- Zenith Bank Plc (Zenith) reported 20% YoY (9M 14: 12%) rise in gross earnings to N403.3 billion for the 12 months ended December 2014. PBT was 13% higher YoY (9M 14: 8%) at N119.8 billion while PAT was 9% higher (9M 14: 5%) at N95.3 billion.
- Zenith announced a dividend of N1.75 which represents a payout ratio of 53% and translates to a dividend yield of 9.2% at current price.
Massive balance sheet growth and fee income surge drive revenue outperformance
- Zenith’s Q4 14 gross earnings rose 46% QoQ to N130 billion and was 41% ahead of our estimates as both revenues streams outperformed. Non-interest revenue (NIR) nearly doubled QoQ to N29.5 billion, 53% ahead of our estimates, as Q4-alone fee income slightly exceeded 9M 14 levels driven by credit related fees and foreign withdrawal charges. Trading income was also strong, tripling YoY to N15.9 billion, with the boost to this category coming from forex trading income which came in at N14 billion (2013: N4.2billion).
- Similarly, interest income beat our estimates and prior quarter by a 37% margin to reach N100.4 billion, underpinned by strong volume growth in earning assets with loans in particular up 13% QoQ to N1.73 trillion. The strong loan growth over Q4 in part reflects Zenith’s increasing risk asset creation stance over 2014 (9M 14: +38% YoY) but also, possibly, naira devaluation in the quarter given foreign currency share of loan book (9M 14: 29%). Asset yields moderated 10bps from 9M levels to 8.6% (FY 14E: 8.7%). The volume driven growth in interest income suggests Zenith benefited from a similar flight-to-safety dynamic as GTB given the Q4 14 financial market uncertainties although Zenith received support for asset growth from its $500 million Eurobond issued in April 2014.

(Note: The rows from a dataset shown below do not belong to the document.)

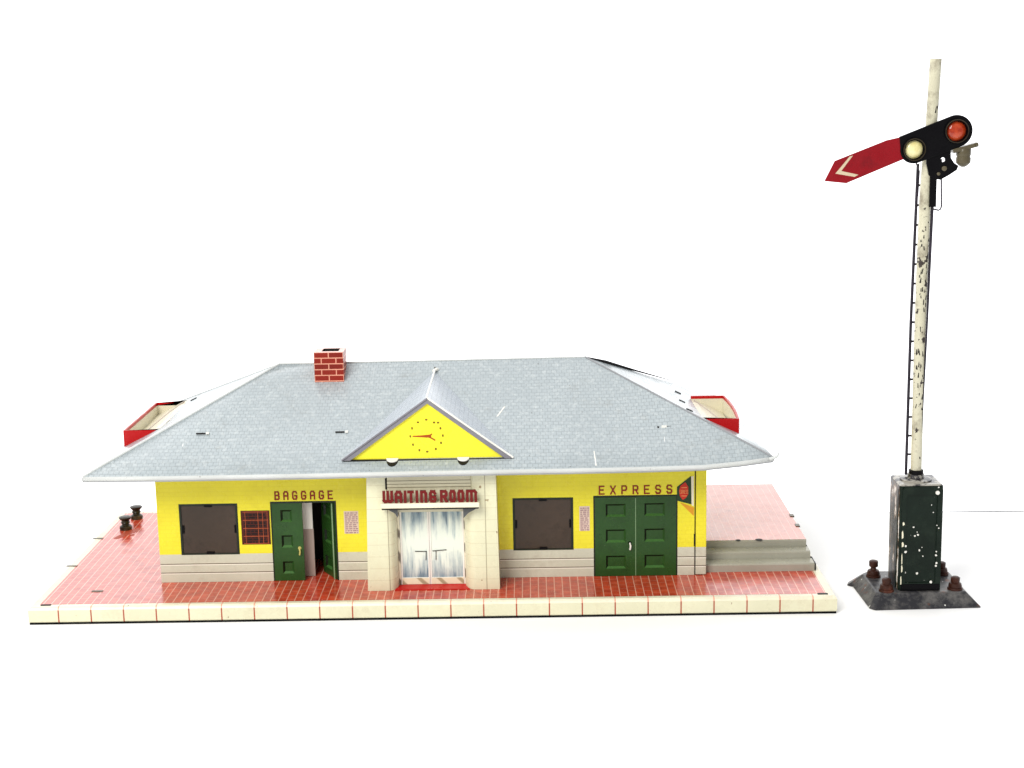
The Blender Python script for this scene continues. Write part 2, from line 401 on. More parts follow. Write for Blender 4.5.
def circ(cx, cz, r, n=28, a0=0, a1=2*math.pi): return [(cx+r*math.cos(a0+(a1-a0)*k/n), cz+r*math.sin(a0+(a1-a0)*k/n)) for k in range(n)]
GL = {  # stroke letters on a 1 x 1 cell
 'A': [[(0,0),(0,.8),(.25,1),(.75,1),(1,.8),(1,0)], [(0,.45),(1,.45)]],
 'B': [[(0,0),(0,1),(.75,1),(.95,.85),(.95,.65),(.75,.52),(0,.52)], [(.75,.52),(1,.38),(1,.15),(.8,0),(0,0)]],
 'G': [[(1,.8),(.8,1),(.2,1),(0,.8),(0,.2),(.2,0),(.8,0),(1,.2),(1,.45),(.6,.45)]],
 'E': [[(1,1),(0,1),(0,0),(1,0)], [(0,.52),(.8,.52)]],
 'X': [[(0,0),(1,1)], [(0,1),(1,0)]],
 'P': [[(0,0),(0,1),(.8,1),(1,.85),(1,.6),(.8,.45),(0,.45)]],
 'R': [[(0,0),(0,1),(.8,1),(1,.85),(1,.62),(.8,.48),(0,.48)], [(.55,.48),(1,0)]],
 'S': [[(1,.82),(.8,1),(.2,1),(0,.82),(0,.65),(.2,.52),(.8,.48),(1,.35),(1,.18),(.8,0),(.2,0),(0,.18)]],
 'W': [[(0,1),(0,.15),(.15,0),(.5,.12),(.85,0),(1,.15),(1,1)], [(.5,.12),(.5,1)]],
 'I': [[(0,0),(0,1)]], 'T': [[(-.25,1),(1,1)], [(.5,1),(.5,0)]],
 'n': [[(0,0),(0,1),(.75,1),(1,.8),(1,0)]], 'O': [[(.2,0),(0,.2),(0,.8),(.2,1),(.8,1),(1,.8),(1,.2),(.8,0),(.2,0)]],
 'm': [[(0,0),(0,1),(.85,1),(1,.85),(1,0)], [(.5,1),(.5,0)]],
}
def glyph(b, ch, x, z, wd, h, st, y, depth):
    k = 0
    for poly in GL[ch]:
        pts = [(x+st/2+px*(wd-st), z+st/2+pz*(h-st)) for px, pz in poly]
        for p, q in zip(pts, pts[1:]):
            b.bar(p, q, st, y-0.0022*k-0.001, y+depth); k += 1

# ---------------------------------------------------------------- setting
def struct(o): o['kind'] = 'structure'; return o
b = B(); b.hexa([(-160, -150, -1.5), (160, -150, -1.5), (160, 16.36, -1.5), (-160, 19.11, -1.5)],
                [(-160, -150, 0), (160, -150, 0), (160, 16.36, 0), (-160, 19.11, 0)])
struct(obj('table', b, 'table'))
g = lambda x: 17.735-0.0086*x
b = B()
e = [(x, max(0.015 if x > 5 else 0.035, min(0.25, 0.02*(x-24)))) for x in (-160, -20, 6, 24, 26, 28, 33, 40, 160)]
for (x0, w0), (x1, w1) in zip(e, e[1:]):
    b.face([(x0, g(x0)-w0, 0.006), (x1, g(x1)-w1, 0.006), (x1, g(x1), 0.006), (x0, g(x0), 0.006)])
    b.face([(x1, g(x1), 0.006), (x1, g(x1)+.02, -1.6), (x0, g(x0)+.02, -1.6), (x0, g(x0), 0.006)])
struct(obj('table_edge', b, 'table_edge'))

# ================================================================ STATION
st = empty('toy_station', (0, 8.6, 0), 'tin litho toy railway station with grey hip roof and yellow walls on a brick-printed base', 'toy station')
Z0 = 0.88
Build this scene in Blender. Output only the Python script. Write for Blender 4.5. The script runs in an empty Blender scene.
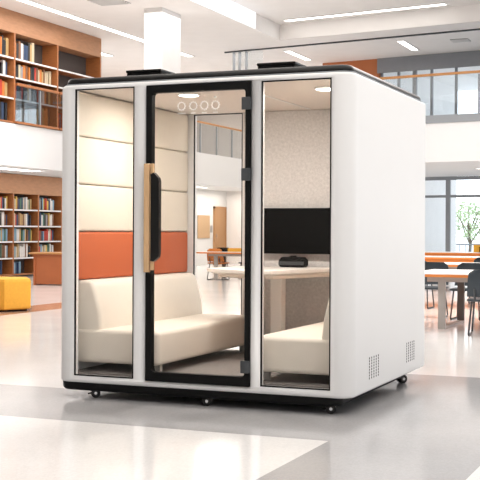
import bpy, bmesh, math, random
from mathutils import Vector, Matrix
random.seed(7)
S = bpy.context.scene
COL = S.collection
PI = math.pi

# ---------------------------------------------------------------- camera, world, light, exposure
YAW = 22.6
cam_d = bpy.data.cameras.new('camera'); cam = bpy.data.objects.new('camera', cam_d); COL.objects.link(cam)
cam_d.sensor_width = 36; cam_d.lens = 1150/480*36; cam_d.shift_y = -9/480
cam.location = (4.405, -7.195, 1.21)
cam.rotation_euler = (Matrix.Rotation(math.radians(YAW), 4, 'Z') @ Matrix.Rotation(math.radians(90), 4, 'X') @ Matrix.Rotation(math.radians(0.27), 4, 'Z')).to_euler()
cam_d.clip_end = 500
S.camera = cam
S.view_settings.view_transform = 'Standard'; S.view_settings.look = 'None'
S.view_settings.gamma = 1; S.view_settings.use_curve_mapping = False
S.view_settings.exposure = -0.12

W = bpy.data.worlds.new('world'); S.world = W; W.use_nodes = True
nt = W.node_tree; bg = nt.nodes['Background']
tc = nt.nodes.new('ShaderNodeTexCoord'); sp = nt.nodes.new('ShaderNodeSeparateXYZ')
cr = nt.nodes.new('ShaderNodeValToRGB'); mr = nt.nodes.new('ShaderNodeMapRange')
nt.links.new(tc.outputs['Generated'], sp.inputs[0]); nt.links.new(sp.outputs['Z'], mr.inputs['Value'])
mr.inputs['From Min'].default_value = -0.1; mr.inputs['From Max'].default_value = 0.8
cr.color_ramp.elements[0].color = (0.96, 0.98, 1, 1); cr.color_ramp.elements[1].color = (0.80, 0.89, 1, 1)
nt.links.new(mr.outputs[0], cr.inputs[0]); nt.links.new(cr.outputs[0], bg.inputs['Color'])
bg.inputs['Strength'].default_value = 3.0

def area(name, loc, size, energy, color, rot=(0, 0, 0)):
    l = bpy.data.lights.new(name, 'AREA'); l.shape = 'RECTANGLE'; l.size, l.size_y = size
    l.energy = energy; l.color = color
    o = bpy.data.objects.new(name, l); COL.objects.link(o); o.location = loc; o.rotation_euler = rot
    return o
WARM = (1, 0.955, 0.91)
area('hall_fill_light', (3, -2, 6.45), (10, 10), 560, WARM)  # this and the next three: broad unseen fill lamps added to brighten the hall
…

Cost pressures moderate feed through from revenue
- In line with expectations, deposits were up 10% QoQ to N2.53 trillion whilst borrowings added to the funding base expansion with a 21% QoQ rise to N359 billion. These additional volumes helped push interest expense 79% higher QoQ to N37.3 billion with the additional costs from borrowings, in particular, leading WACF marginally higher from 9M levels (+13bps) to 3.7%.
- Further cost pressures emerged from operating expenses which tracked 32% ahead of our expectations driven by personnel (+29% QoQ) and other opex (+59% QoQ) with the latter being underpinned by increased regulatory burden over 2014. Nonetheless, with operating income rising 36% QoQ to N92.6 billion reflecting strong NIR, CIR printed flat QoQ at 55%.
- Reprising the end-of year seasonal jump in impairments, Q4 14 provisions jumped over four-fold QoQ to N8.2 billion (9M 14: -18%). Breakdowns provided by Zenith show NPL increases in agriculture, consumer credit and capital markets segments which pushed cost of risk 30bps higher QoQ to 0.6% in line with our estimates.
- The cumulative effect of cost pressures was to temper benefit of strong revenue numbers on bottom-line with Q4 14 PBT rising 14% QoQ to N32.9 billion whilst 5pps QoQ moderation in effective tax rates to 14% resulted in Q4 14 PAT climbing 20% QoQ to N28.4 billion. Nonetheless, FY 14 PBT and PAT margins are both 2pps lower YoY at 30% and 25% respectively largely on account of the funding cost pressures over FY 14.
Difficult operating environment in 2015 to underpin compression in FVE
- Going forward, risk asset creation should be more modest for Zenith, at least relative to 2014, on account of the weaker macro environment, whilst NIR growth should also decelerate given reduced FX volatility post RDAS closure and start of order based 2-way quote system. The foregoing, in combination with funding cost pressures post TSA implementation and asset quality concerns on lower oil price and USDNGN devaluation should drive a moderation in our expectations for Zenith over 2015. Zenith trades at current P/E and P/B of 6x and 1.08x which are both at premia to peer averages of 5.9x and 0.95x respectively. Nonetheless, recent downturn in market price across the sector drives scope for BUY rating to remain intact post revisions to our model.